DATASET:
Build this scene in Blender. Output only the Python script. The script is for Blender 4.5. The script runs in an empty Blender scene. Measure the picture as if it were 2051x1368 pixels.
==
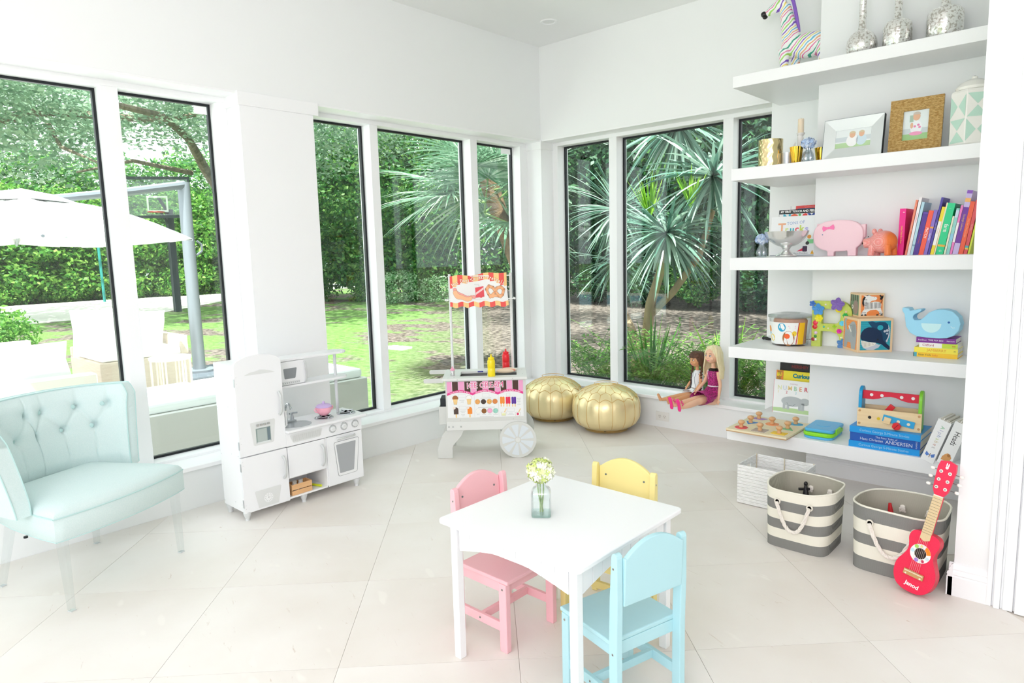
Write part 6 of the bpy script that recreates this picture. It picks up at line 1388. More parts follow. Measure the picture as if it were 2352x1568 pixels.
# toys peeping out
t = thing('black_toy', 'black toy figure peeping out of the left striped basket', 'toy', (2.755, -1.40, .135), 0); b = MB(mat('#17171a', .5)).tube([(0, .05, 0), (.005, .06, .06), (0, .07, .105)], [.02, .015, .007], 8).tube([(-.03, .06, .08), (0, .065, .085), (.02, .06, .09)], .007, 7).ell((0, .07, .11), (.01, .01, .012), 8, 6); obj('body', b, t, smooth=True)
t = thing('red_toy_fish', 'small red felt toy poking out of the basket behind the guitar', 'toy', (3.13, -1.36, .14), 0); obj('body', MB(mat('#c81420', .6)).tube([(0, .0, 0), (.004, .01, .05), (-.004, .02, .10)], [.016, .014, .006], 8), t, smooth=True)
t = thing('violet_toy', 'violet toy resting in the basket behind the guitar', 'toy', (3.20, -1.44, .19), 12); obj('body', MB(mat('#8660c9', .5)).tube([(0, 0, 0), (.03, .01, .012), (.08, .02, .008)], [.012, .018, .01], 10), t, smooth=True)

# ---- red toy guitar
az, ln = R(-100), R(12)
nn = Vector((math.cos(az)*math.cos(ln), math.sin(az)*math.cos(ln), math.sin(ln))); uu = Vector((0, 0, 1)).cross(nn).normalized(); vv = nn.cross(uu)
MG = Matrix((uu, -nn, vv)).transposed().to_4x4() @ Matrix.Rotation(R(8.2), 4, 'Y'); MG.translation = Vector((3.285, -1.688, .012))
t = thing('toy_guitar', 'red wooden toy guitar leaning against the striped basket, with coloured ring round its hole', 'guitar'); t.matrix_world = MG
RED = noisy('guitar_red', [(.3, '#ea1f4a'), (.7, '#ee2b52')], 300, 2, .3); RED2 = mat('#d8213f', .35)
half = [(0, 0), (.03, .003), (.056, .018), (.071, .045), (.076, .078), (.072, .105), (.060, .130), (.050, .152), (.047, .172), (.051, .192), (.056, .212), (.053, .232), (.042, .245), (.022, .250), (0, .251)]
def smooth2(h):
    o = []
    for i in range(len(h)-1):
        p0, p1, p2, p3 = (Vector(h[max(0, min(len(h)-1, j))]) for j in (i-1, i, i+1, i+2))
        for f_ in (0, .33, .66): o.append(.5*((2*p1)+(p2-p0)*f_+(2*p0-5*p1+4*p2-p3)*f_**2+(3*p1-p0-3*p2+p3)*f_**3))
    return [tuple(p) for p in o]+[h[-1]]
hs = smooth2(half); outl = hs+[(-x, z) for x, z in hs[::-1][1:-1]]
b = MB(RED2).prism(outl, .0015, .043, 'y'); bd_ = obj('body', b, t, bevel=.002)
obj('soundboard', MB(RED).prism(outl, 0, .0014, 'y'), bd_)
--
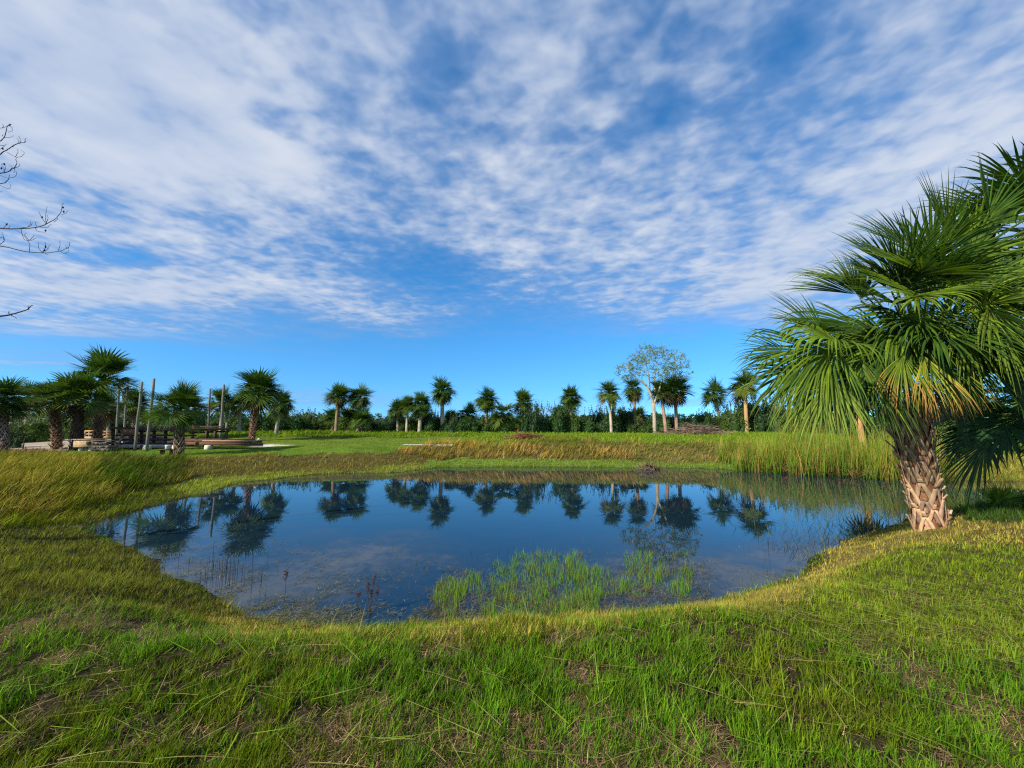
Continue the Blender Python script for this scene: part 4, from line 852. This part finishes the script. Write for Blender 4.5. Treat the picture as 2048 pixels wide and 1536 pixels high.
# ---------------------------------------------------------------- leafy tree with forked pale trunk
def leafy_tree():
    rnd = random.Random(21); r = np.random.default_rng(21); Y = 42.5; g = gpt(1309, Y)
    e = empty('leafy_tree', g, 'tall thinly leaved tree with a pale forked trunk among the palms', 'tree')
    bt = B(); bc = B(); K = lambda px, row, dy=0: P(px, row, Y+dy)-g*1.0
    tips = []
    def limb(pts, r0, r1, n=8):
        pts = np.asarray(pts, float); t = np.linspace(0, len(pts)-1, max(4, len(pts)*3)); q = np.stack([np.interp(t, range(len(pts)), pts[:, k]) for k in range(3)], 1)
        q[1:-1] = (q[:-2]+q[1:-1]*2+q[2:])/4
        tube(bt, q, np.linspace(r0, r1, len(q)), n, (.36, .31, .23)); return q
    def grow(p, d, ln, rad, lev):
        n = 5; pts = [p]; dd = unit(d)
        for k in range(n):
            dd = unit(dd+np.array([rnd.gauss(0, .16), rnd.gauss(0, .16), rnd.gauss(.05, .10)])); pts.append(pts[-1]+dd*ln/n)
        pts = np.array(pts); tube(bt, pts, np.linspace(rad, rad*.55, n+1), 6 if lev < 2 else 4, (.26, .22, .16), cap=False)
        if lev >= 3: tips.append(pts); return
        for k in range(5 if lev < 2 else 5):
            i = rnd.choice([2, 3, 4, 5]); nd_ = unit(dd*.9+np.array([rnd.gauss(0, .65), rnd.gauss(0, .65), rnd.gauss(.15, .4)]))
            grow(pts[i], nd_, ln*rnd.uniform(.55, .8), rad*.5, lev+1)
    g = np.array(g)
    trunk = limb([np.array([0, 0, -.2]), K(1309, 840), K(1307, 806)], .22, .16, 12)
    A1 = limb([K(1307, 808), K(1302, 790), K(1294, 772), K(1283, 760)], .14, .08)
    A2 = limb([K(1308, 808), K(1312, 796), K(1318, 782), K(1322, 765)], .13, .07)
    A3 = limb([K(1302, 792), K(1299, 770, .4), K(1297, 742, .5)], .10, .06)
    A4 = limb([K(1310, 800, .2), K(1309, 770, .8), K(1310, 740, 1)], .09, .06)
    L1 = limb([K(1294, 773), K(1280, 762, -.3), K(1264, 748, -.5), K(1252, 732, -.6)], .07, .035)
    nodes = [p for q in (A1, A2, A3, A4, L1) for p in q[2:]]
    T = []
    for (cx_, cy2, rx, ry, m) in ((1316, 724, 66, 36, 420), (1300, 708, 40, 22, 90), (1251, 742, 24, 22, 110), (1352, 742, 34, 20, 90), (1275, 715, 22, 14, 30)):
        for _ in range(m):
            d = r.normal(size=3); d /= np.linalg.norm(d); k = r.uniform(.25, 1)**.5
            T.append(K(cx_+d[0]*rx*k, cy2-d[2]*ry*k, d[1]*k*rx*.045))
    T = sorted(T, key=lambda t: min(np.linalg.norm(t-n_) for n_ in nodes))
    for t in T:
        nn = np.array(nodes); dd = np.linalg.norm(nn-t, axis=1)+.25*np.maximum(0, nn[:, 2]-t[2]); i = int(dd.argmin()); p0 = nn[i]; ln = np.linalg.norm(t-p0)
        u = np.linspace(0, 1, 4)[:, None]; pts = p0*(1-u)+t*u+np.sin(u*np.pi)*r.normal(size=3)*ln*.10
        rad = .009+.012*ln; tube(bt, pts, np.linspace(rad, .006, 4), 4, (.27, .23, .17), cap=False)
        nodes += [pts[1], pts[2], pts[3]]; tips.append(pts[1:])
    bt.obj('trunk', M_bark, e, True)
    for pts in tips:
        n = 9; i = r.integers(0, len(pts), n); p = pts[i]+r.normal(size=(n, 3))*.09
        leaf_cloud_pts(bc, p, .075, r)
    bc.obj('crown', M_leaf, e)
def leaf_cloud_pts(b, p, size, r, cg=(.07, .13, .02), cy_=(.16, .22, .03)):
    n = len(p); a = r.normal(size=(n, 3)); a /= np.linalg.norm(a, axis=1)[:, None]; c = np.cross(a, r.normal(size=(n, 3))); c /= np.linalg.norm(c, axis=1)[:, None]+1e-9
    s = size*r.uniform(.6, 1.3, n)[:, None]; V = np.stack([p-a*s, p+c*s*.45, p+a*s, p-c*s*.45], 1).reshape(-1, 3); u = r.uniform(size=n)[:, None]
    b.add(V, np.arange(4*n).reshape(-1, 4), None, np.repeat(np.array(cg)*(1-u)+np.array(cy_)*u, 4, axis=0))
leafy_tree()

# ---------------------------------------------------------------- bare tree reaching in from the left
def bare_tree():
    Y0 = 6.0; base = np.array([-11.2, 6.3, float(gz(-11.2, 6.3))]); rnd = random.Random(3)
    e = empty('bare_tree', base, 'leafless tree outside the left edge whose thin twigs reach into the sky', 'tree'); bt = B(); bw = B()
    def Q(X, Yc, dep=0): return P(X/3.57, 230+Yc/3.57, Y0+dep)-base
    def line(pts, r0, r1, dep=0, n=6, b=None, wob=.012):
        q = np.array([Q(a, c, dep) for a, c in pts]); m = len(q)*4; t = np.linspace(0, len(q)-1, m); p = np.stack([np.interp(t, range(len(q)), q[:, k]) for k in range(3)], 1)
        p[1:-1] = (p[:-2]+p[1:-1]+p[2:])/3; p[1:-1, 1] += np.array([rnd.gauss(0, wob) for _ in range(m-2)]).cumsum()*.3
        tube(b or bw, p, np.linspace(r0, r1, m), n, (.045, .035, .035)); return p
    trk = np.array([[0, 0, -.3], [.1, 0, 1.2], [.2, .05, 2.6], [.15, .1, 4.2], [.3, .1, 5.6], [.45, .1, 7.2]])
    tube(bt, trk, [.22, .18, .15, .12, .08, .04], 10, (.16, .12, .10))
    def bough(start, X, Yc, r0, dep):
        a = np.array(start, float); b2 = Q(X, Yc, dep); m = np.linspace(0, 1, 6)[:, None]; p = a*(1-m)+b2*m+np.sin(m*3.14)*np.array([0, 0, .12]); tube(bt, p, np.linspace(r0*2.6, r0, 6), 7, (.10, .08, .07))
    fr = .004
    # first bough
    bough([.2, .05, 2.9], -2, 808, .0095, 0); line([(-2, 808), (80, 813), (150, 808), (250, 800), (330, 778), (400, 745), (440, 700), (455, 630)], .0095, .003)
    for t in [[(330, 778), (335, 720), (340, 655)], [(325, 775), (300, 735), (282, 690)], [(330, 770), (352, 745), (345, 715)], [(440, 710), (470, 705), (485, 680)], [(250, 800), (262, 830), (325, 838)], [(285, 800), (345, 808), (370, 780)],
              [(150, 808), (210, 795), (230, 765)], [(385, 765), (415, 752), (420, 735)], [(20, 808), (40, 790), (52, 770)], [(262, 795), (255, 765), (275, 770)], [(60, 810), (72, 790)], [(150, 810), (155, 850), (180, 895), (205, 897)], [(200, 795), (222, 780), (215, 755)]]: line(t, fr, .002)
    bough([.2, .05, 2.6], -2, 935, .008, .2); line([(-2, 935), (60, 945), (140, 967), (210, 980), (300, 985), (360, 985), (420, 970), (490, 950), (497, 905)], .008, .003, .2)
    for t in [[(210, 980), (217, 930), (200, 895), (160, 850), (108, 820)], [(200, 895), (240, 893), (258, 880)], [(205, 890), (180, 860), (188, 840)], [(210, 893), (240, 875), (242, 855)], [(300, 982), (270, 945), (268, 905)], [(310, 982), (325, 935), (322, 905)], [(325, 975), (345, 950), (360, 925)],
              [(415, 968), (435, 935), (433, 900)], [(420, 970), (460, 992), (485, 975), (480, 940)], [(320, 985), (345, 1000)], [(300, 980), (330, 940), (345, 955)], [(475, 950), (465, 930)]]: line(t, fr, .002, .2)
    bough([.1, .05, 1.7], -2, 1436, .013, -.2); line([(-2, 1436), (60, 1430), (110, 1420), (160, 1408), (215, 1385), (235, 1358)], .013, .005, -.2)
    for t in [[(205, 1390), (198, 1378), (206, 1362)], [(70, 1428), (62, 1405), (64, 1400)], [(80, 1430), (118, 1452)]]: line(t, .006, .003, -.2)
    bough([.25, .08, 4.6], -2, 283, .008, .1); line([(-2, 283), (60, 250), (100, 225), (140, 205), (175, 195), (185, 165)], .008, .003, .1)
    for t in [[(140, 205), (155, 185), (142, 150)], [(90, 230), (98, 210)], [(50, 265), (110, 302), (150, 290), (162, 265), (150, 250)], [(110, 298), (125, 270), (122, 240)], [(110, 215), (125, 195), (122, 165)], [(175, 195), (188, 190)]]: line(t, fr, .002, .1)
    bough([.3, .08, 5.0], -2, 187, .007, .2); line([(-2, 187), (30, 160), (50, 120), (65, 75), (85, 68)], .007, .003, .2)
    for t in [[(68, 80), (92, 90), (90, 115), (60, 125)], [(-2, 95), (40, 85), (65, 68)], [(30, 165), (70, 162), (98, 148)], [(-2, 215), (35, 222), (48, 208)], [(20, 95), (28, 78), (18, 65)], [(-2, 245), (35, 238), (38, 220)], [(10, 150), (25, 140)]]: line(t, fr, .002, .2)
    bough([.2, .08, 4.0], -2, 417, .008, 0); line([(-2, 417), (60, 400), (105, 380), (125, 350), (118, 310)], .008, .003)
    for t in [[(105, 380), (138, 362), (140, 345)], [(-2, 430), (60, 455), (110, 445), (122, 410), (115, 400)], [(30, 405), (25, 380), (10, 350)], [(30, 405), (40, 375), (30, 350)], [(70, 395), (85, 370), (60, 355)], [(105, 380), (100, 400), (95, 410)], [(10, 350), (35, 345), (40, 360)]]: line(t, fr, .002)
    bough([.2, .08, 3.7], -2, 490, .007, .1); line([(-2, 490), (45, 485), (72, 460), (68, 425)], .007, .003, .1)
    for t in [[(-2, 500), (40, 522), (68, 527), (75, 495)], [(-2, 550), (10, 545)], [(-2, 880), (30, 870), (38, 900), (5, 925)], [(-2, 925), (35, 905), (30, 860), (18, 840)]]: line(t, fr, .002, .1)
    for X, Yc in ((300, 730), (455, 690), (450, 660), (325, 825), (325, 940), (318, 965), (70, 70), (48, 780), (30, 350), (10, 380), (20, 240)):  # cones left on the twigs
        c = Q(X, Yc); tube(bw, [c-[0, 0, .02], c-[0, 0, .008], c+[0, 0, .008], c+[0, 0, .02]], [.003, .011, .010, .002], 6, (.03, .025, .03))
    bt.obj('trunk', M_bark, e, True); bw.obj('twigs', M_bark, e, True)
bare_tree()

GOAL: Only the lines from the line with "Write part 6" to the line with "t = thing('violet_toy', 'violet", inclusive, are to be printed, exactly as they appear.

SOLUTION BELOW:
Write part 6 of the bpy script that recreates this picture. It picks up at line 1388. More parts follow. Measure the picture as if it were 2352x1568 pixels.
# toys peeping out
t = thing('black_toy', 'black toy figure peeping out of the left striped basket', 'toy', (2.755, -1.40, .135), 0); b = MB(mat('#17171a', .5)).tube([(0, .05, 0), (.005, .06, .06), (0, .07, .105)], [.02, .015, .007], 8).tube([(-.03, .06, .08), (0, .065, .085), (.02, .06, .09)], .007, 7).ell((0, .07, .11), (.01, .01, .012), 8, 6); obj('body', b, t, smooth=True)
t = thing('red_toy_fish', 'small red felt toy poking out of the basket behind the guitar', 'toy', (3.13, -1.36, .14), 0); obj('body', MB(mat('#c81420', .6)).tube([(0, .0, 0), (.004, .01, .05), (-.004, .02, .10)], [.016, .014, .006], 8), t, smooth=True)
t = thing('violet_toy', 'violet toy resting in the basket behind the guitar', 'toy', (3.20, -1.44, .19), 12); obj('body', MB(mat('#8660c9', .5)).tube([(0, 0, 0), (.03, .01, .012), (.08, .02, .008)], [.012, .018, .01], 10), t, smooth=True)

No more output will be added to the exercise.